The “Living Home Standard” – a new way of measuring the housing crisis (Part 2)

David Kingman explains what Shelter’s new “Living Home Standard” says about Britain’s housing conditions in the 21st centuryterraced roof tops

Part 1 of this pair of blogs on Shelter’s Living Home Standard explained what the Standard is and how it works; Part 2 will now go into more detail about what their initial findings have revealed about the state of housing in 21st century Britain.

The housing situation of 4 in 10 people does not meet the Standard

One of Shelter’s main aims in coming up with the Living Home Standard was to be able to put a single number on the scale of inadequate housing in modern-day Britain, because – as explained in Part 1 – Britain’s housing crisis is such a multi-faceted problem that it defies simple attempts at measurement.

This produced the headline finding that over 4 in 10 British people (43%) live in homes that fail to meet the standard. Shelter arrived at this statistic by commissioning Ipsos MORI to undertake a representative survey of 1,961 adults across Britain that involved measuring their housing circumstances against the Standard.

As seems to have been the case when Shelter initially questioned the general public on their definition of adequate housing, affordability emerged as the dominant concern. By a long way, affordability was the most common criteria which the homes of members of the Ipsos panel failed to meet from the Living Homes Standard, with over a quarter (27%) living in homes that were considered “unaffordable”. The survey also found that almost 1 in 5 people were living in homes that failed to meet the criteria for decency because they were in a poor state of repair.

Young households disproportionately affected

The survey was also used to analyse which particular social groups were more likely than others to be living in homes that failed to meet the Standard. For obvious reasons, IF is particularly concerned about what it revealed about the relationship between age and housing standards.

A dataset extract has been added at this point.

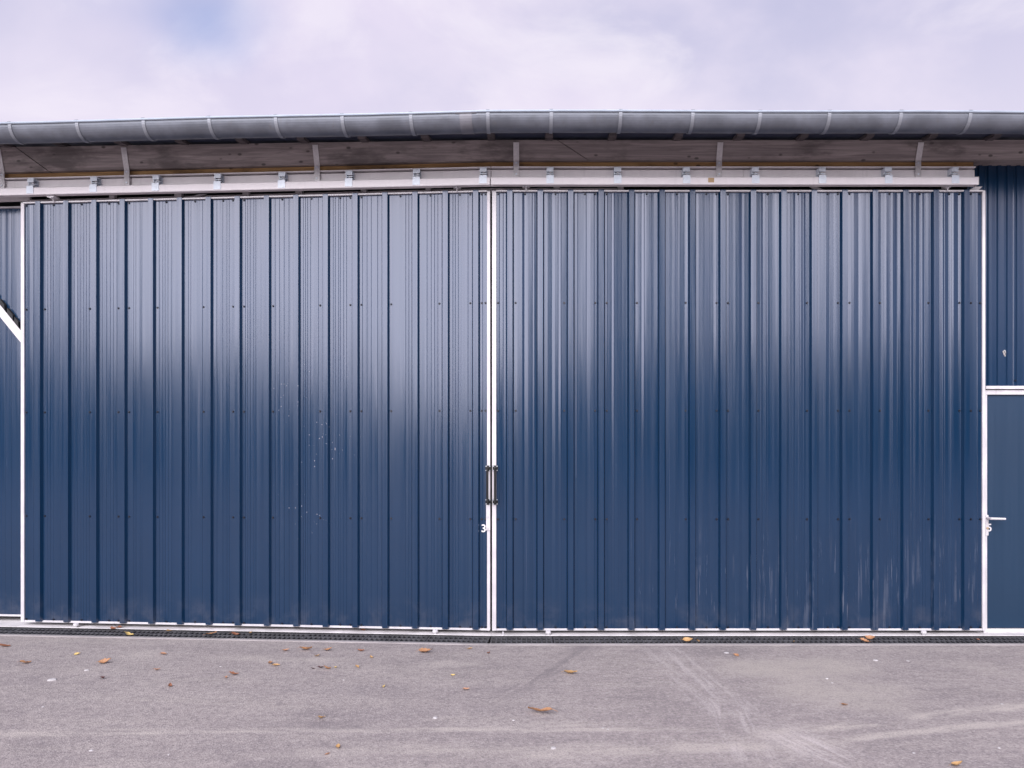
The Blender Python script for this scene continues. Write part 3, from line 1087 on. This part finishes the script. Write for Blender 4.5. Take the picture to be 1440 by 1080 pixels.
for px in STRAPS:
    s_ = P(px, 176, 0.66)[0]
    m = MB()
    fr_ = frame(s_)
    shell(m, GR + 0.0055, GR + 0.001, -4, 176, [s_ - 0.0125, s_ + 0.0125], mm=fr_)
    m.box(s_ - 0.0125, s_ + 0.0125, GD + GR - 0.03, GD + GR + 0.013, GZ + 0.0145 + gz(s_), GZ + 0.0175 + gz(s_), m=fr_)
    obj('strap', m, ZINC_STRAP, gut)

# ------------------------------------------------------------------ floor guides
gd_me = MB()
gd_me.cyl(L(0, 0, 0), L(0, 0, 0.022), 0.011, 10)
gd_me.cyl(L(0, 0, 0.016), L(0, 0, 0.034), 0.023, 12, 0.020)
gd_me = mesh_of(gd_me, 'guide_roller', WHITE)
for px, lab in ((107, 'white floor guide knob under the left part of the figure 3 door'), (612, 'white floor guide knob near the meeting edge of the figure 3 door'),
                (771, 'white floor guide knob below the scuffed door, beside the meeting edge'), (1299, 'white floor guide knob below the scuffed door, near the side door')):
    s_ = P(px, 889, 0.03)[0]
    o = put('guide_roller', gd_me, None, s_, 0.030, 0.014)
    tag(o, lab, 'floor guide', 'white floor guides on the sill')
m = MB()
s_ = P(707.5, 889, 0.03)[0]
m.cyl(W(s_, 0.028, 0.014), W(s_, 0.028, 0.040), 0.006, 8)
m.cyl(W(s_, 0.028, 0.014), W(s_, 0.028, 0.019), 0.013, 8)
tag(obj('floor_bolt', m, WHITE), 'thin white bolt standing on the sill where the doors meet', 'bolt')

# ------------------------------------------------------------------ fallen leaves
def leaf_mesh(seed, mat):
    rnd = random.Random(seed)
    n_ = 9
    m_ = MB()
    curl = rnd.uniform(0.3, 0.95)
    roll = rnd.uniform(0.7, 1.9)
    tw = rnd.uniform(-0.9, 0.9)
    bend = rnd.uniform(-0.5, 0.5)
    vs = []
    for i in range(n_):
        t = i / (n_ - 1)
        wd = 0.30 * (math.sin(math.pi * min(1, t ** 0.8)) ** 0.85) + 0.004
        wd *= 1 + rnd.uniform(-0.14, 0.14)
        x = t - 0.5
        lift = curl * (abs(x) ** 1.7) * 0.8
        for j in range(5):
            q = (j - 2) / 2
            ang = q * roll
            y = wd * math.sin(ang) / max(roll, 0.3) * 1.1
            z = lift + wd * (1 - math.cos(ang)) / max(roll, .3) + 0.03
            y, z = y + tw * x * z, z + tw * 0.15 * q * x
            z += rnd.uniform(-0.035, 0.05) * (1 if j in (0, 4) else 0.5)
            y += rnd.uniform(-0.03, 0.03) + bend * x * x
            vs.append((x, y, max(0.006, z)))
    fs = []
    for i in range(n_ - 1):
        for j in range(4):
            a = i * 5 + j
            fs.append((a, a + 5, a + 6, a + 1))
    m_.add(vs, fs)
    lz = vs[2][2]
    m_.cyl((-0.5, 0, lz), (-0.74, rnd.uniform(-0.08, 0.08), lz * 0.4 + 0.01), 0.012, 5, 0.008)
    me = mesh_of(m_, 'fallen_leaf', mat, smooth=True)
    return me


_leaf_cache = {}
LEAVES = [
    # px, py, width px, colour, heading, label
    (5, 910, 15, 'rust', 10, 'rust leaf with a pale stalk at the far left edge of the yard'),
    (36, 933.5, 14, 'orange', 30, 'crumpled orange leaf alone near the left edge of the asphalt'),
    (109, 920.5, 8, 'yellow', 20, 'small pale yellow leaf between the left edge and the curled orange leaf'),
    (148, 932.5, 16, 'orange', 5, 'curled orange leaf with one rolled end, above a small dark one'),
    (145, 954.5, 10, 'dark', -25, 'small dark maroon leaf below the curled orange leaf'),
    (180, 894, 13, 'yellow', -12, 'pale yellow leaf lying on the pale edge of the drain'),
    (157, 885.5, 12, 'rust', -14, 'rust leaf on the drain grate, first of a touching pair'),
    (167, 883.5, 11, 'rust', -20, 'rust leaf on the drain grate, nearer the sill of a touching pair'),
    (238, 888, 8, 'tan', 30, 'tan leaf on the grate, left of the orange brown ones'),
    (230, 920.5, 9, 'peach', 0, 'small peach leaf beside a pale patch on the asphalt'),
    (220.5, 942.5, 8, 'peach', 10, 'tiny peach brown leaf between the maroon leaf and the red one'),
    (239, 965, 9, 'rust', 60, 'small cupped rust leaf below the tiny peach one'),
    (328, 949.5, 14, 'rust', -10, 'reddish leaf with a pale broken piece beside it'),
    (318, 953.5, 8, 'peach', -35, 'pale broken leaf piece touching the reddish leaf'),
    (297, 893, 15, 'orange', 6, 'orange brown leaf on the outer bar of the grate'),
    (331, 893.5, 12, 'rust', 20, 'rust leaf on the grate between the orange brown and the upright one'),
    (353, 891, 9, 'tan', 75, 'tan leaf standing upright on the grate'),
    (402, 915.5, 9, 'peach', 0, 'faint peach leaf, left end of the row nearest the drain'),
    (430, 914.5, 16, 'orange', 4, 'long narrow orange brown leaf in the row nearest the drain'),
    (461, 915, 11, 'orange', 0, 'orange leaf, right end of the row nearest the drain'),
    (446, 923, 9, 'tan', -25, 'small tan leaf just below the row nearest the drain'),
    (380, 933, 11, 'orange', 70, 'orange leaf leaning on a paler one in a touching pair'),
    (388, 936.5, 10, 'tan', 10, 'pale tan leaf under an orange one in a touching pair'),
    (440, 940.5, 6, 'dark', 0, 'tiny dark leaf left of the dark leaf and orange leaf pair'),
    (451, 939.5, 8, 'dark', 10, 'dark brown leaf touching a narrow orange one'),
    (460, 941, 12, 'orange', -12, 'narrow orange leaf touching the dark brown one'),
    (472.5, 939, 6, 'yellow', 80, 'tiny pale yellow leaf right of the dark and orange pair'),
    (507, 916, 9, 'rust', 0, 'small rust leaf between the drain row and the pointed orange leaf'),
    (522, 925, 7, 'tan', 80, 'small tan leaf standing on end, below the small rust leaf'),
    (502, 938, 9, 'tan', 78, 'tan upturned leaf with a faint pale one beside it'),
    (510, 887, 10, 'rust', -25, 'rust leaf caught against the sill below the figure 3 door'),
    (540, 966, 7, 'yellow', 55, 'bright yellow leaf alone in the middle of the asphalt'),
    (599, 917.5, 18, 'orange', 5, 'pointed orange leaf below the meeting edge of the doors'),
    (660.5, 913, 7, 'tan', 0, 'pale tan leaf chip near the drain below the lock'),
    (688, 919, 8, 'rust', 50, 'small rust leaf right of the pale tan chip'),
    (637, 950, 6, 'yellow', 0, 'tiny cream leaf above the peach leaf'),
    (656, 970.5, 10, 'peach', 5, 'peach leaf below the tiny cream one'),
    (451.5, 1010.5, 11, 'tan', 25, 'flat tan leaf above the curled one near the front'),
    (476, 1051, 12, 'tan', 65, 'curled tan leaf nearest the front of the asphalt'),
    (461, 1061, 8, 'peach', 25, 'faint peach leaf chip beside the curled tan leaf'),
    (802, 948, 18, 'tan', -14, 'long tan leaf on the asphalt below the scuffed door'),
    (759, 1003, 34, 'orange', -14, 'biggest leaf, long bright orange and rolled'),
    (967, 902, 14, 'tan', -6, 'tan leaf lying across the grate below the scuffed door'),
    (981, 902, 8, 'tan', 60, 'short tan leaf upright on the grate beside the longer one'),
    (1035, 922, 9, 'orange', 80, 'small round orange leaf right of a white scrap'),
    (1117, 902.5, 6, 'tan', 45, 'tiny tan leaf on the grate left of the orange pair'),
    (1217, 903, 13, 'orange', -22, 'orange leaf on the grate, outer one of the pair'),
    (1223, 898.5, 13, 'orange', -18, 'orange leaf on the grate, inner one of the pair by the sill'),
    (1187, 992, 10, 'orange', 5, 'small orange leaf on the pale patch of asphalt'),
    (1346, 1077, 16, 'tan', 5, 'tan leaf cut by the bottom edge at the right'),
    (1375, 900, 6, 'rust', 20, 'tiny rust leaf on the drain by the side door'),
]
for i, (px, py, wpx, colr, hd, lab) in enumerate(LEAVES):
    on_grate = py < 905.5 - 0.0225 * max(0, 690 - px)
    z_ = 0.009 if on_grate else 0.001
    p_ = G(px, py, z_)
    size = wpx / F * p_.y * 1.05
    key = (i % 7, colr)
    if key not in _leaf_cache:
        _leaf_cache[key] = leaf_mesh(100 + i, LEAFM[colr])
    o = bpy.data.objects.new('fallen_leaf', _leaf_cache[key])
    COL.objects.link(o)
    o.location = p_
    o.scale = (size,) * 3
    rl = random.Random(i * 7 + 1)
    o.rotation_euler = (R(rl.uniform(-28, 28)), R(rl.uniform(-14, 14)), R(hd * 1.6))
    o.location.z += size * 0.05
    if wpx > 30:
        o.scale = (size * 1.05, size * 0.42, size * 0.8)
        o.rotation_euler = (R(8), R(4), R(154))
    tag(o, lab, 'leaf', 'fallen autumn leaves in front of the doors')

# pale scraps and pebbles
SCR = [
    (73, 956.5, 14, 'large flat white scrap near the left edge of the asphalt'), (60.5, 994, 5, 'small white pebble below the large flat scrap'),
    (128, 1055.5, 7, 'white pebble near the front, at the left'), (237, 1061.5, 4, 'tiny white chip near the front, right of the white pebble'),
    (310, 937.5, 4, 'tiny white chip above the reddish leaf'), (122, 942.5, 8, 'cluster end white chip below the curled orange leaf'),
    (612, 1010, 9, 'pale grey pebble in the open middle of the asphalt'), (722, 1013, 5, 'white pebble just left of the biggest orange leaf'),
    (848, 1024, 4.5, 'white pebble, left of the touching pair near a dark spot'), (855, 1025.5, 5, 'white pebble, right of the touching pair near a dark spot'),
    (778, 1052.5, 10, 'flat white scrap below the biggest orange leaf'), (1021.5, 918, 9, 'thin white scrap left of the small round orange leaf'),
    (1231, 928.5, 9, 'white scrap on the asphalt below the scuffed door, the bigger one'), (1277, 929.5, 6, 'white chip right of the bigger scrap below the scuffed door'),
    (1163, 954.5, 6, 'white chip on the pale patch of asphalt'), (1170.5, 960.5, 4, 'tiny white chip below another on the pale patch'),
    (1285, 1059, 5, 'white pebble on the streaked asphalt near the front right'), (1405, 1052, 5, 'white pebble closest to the front right corner'),
    (1409, 990, 5, 'white pebble above the pale tyre band at the right'), (483.5, 956.5, 4, 'tiny white chip above the bright yellow leaf'),
]
for i, (px, py, wpx, lab) in enumerate(SCR):
    rnd = random.Random(900 + i)
    p_ = G(px, py, 0)
    r_ = wpx / F * p_.y / 2 * 0.85
    m = MB()
    nn = 8
    ring = [(rnd.uniform(0.75, 1.1), 2 * math.pi * (t + rnd.uniform(-.2, .2)) / nn) for t in range(nn)]
    flat = rnd.uniform(0.15, 0.35)
    vs = [Vector((r_ * a * math.cos(b2), r_ * 0.9 * a * math.sin(b2), 0)) for a, b2 in ring]
    vs += [Vector((r_ * a * 0.9 * math.cos(b2), r_ * 0.8 * a * math.sin(b2), r_ * flat)) for a, b2 in ring]
    vs += [Vector((r_ * a * 0.5 * math.cos(b2), r_ * 0.45 * a * math.sin(b2), r_ * flat * 1.5)) for a, b2 in ring]
    vs = [p_ + v for v in vs]
    m.add(vs, [(t, (t + 1) % nn, nn + (t + 1) % nn, nn + t) for t in range(nn)] + [(nn + t, nn + (t + 1) % nn, 2 * nn + (t + 1) % nn, 2 * nn + t) for t in range(nn)] + [tuple(range(2 * nn, 3 * nn))])
    tag(obj('pebble', m, STONE), lab, 'pebble', 'white chips scattered on the asphalt')

# ------------------------------------------------------------------ unseen trees added behind the camera, shaped for the dark reflections in the doors
rnd = random.Random(12)
m = MB()
clumps = []
for i in range(96):
    x = -60 + 120 * i / 95 + rnd.uniform(-.6, .6)
    top = 3.0 + 3.6 * min(1.0, abs(x + 11) / 13) + rnd.uniform(-0.8, 0.8)
    zc_ = 0.8
    while zc_ < top:
        clumps.append((x, -34 + rnd.uniform(-2, 2), zc_, rnd.uniform(1.3, 1.8)))
        zc_ += 1.8
for dz, rr in ((1.5, 1.7), (3.6, 2.6), (6.0, 3.1), (8.4, 3.1), (10.8, 2.8), (13.0, 2.3), (15.0, 1.6)):  # tall tree added for the dark band reflected in the right leaf
    for q_ in range(3):
        clumps.append((6.3 + rnd.uniform(-.6, .6), -24 + rnd.uniform(-.6, .6), dz + rnd.uniform(-.4, .4), rr))
for cx, cy, cz, cr in clumps:
    for k in range(int(90 * cr)):
        v = Vector((rnd.gauss(0, 1), rnd.gauss(0, 1), rnd.gauss(0, 1))).normalized() * cr * rnd.uniform(0.45, 1.05)
        c = Vector((cx, cy, max(0.1, cz + v.z))) + Vector((v.x, v.y, 0))
        u = Vector((rnd.gauss(0, 1), rnd.gauss(0, 1), rnd.gauss(0, 1))).normalized()
        q = u.orthogonal().normalized() * rnd.uniform(0.24, 0.44)
        r2 = u.cross(q).normalized() * rnd.uniform(0.24, 0.44)
        m.add([c - q, c - r2 * 0.6, c + q, c + r2 * 0.6], [(0, 1, 2, 3)])
tag(obj('reflection_trees', m, TREES), 'unseen dark green trees added behind the camera to darken the door reflections', 'trees', kind='stuff')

The breakdown of the findings by age showed a dramatic gradient in someone’s likelihood of meeting the Standard: almost half (48%) of respondents to the survey who were aged 16 to 24 were living in homes that failed to meet the Standard, while the corresponding figure for respondents who were over 65 was just 27%. The age group within which people were likeliest to fail to meet the Standard was people aged 25 to 34, among whom over half (56%) didn’t meet it.

These findings are unsurprising, given that when the survey results were broken down by tenure they revealed that people living in the private rented sector were extremely unlikely to meet the standard (69% living in this tenure failed to do so), and the breakdown by region also showed that 73% of people living in London – the part of Britain with the most youthful population profile – didn’t do so.

The value of a number

The fact that it makes it possible to illustrate the extent to which young people, private renters and people are living in London are disproportionately affected by Britain’s housing crisis using just a single number means that the Living Home Standard has the potential to make the housing crisis much more accessible to people who have the power to do something about it.

That is not to say that the Living Home Standard is perfect, by any means; the corollary of accessibility is that it means a great deal of important details have to be sacrificed. One particular limitation of the concept is that it has been designed in a way that makes it much easier to apply to households (people who live in homes) rather than physical houses, which may put it somewhat at odds with the way most people intuitively think about housing.

However, its great virtue is that, much like with the Living Wage, it provides an easy way of measuring not just the scale of the problem, but also the degree of progress which has been achieved towards finding a solution. There can be little doubt that if more people lived in homes that met the Living Home Standard then they would be better-housed, so it provides a clear target for policy-makers to aim at.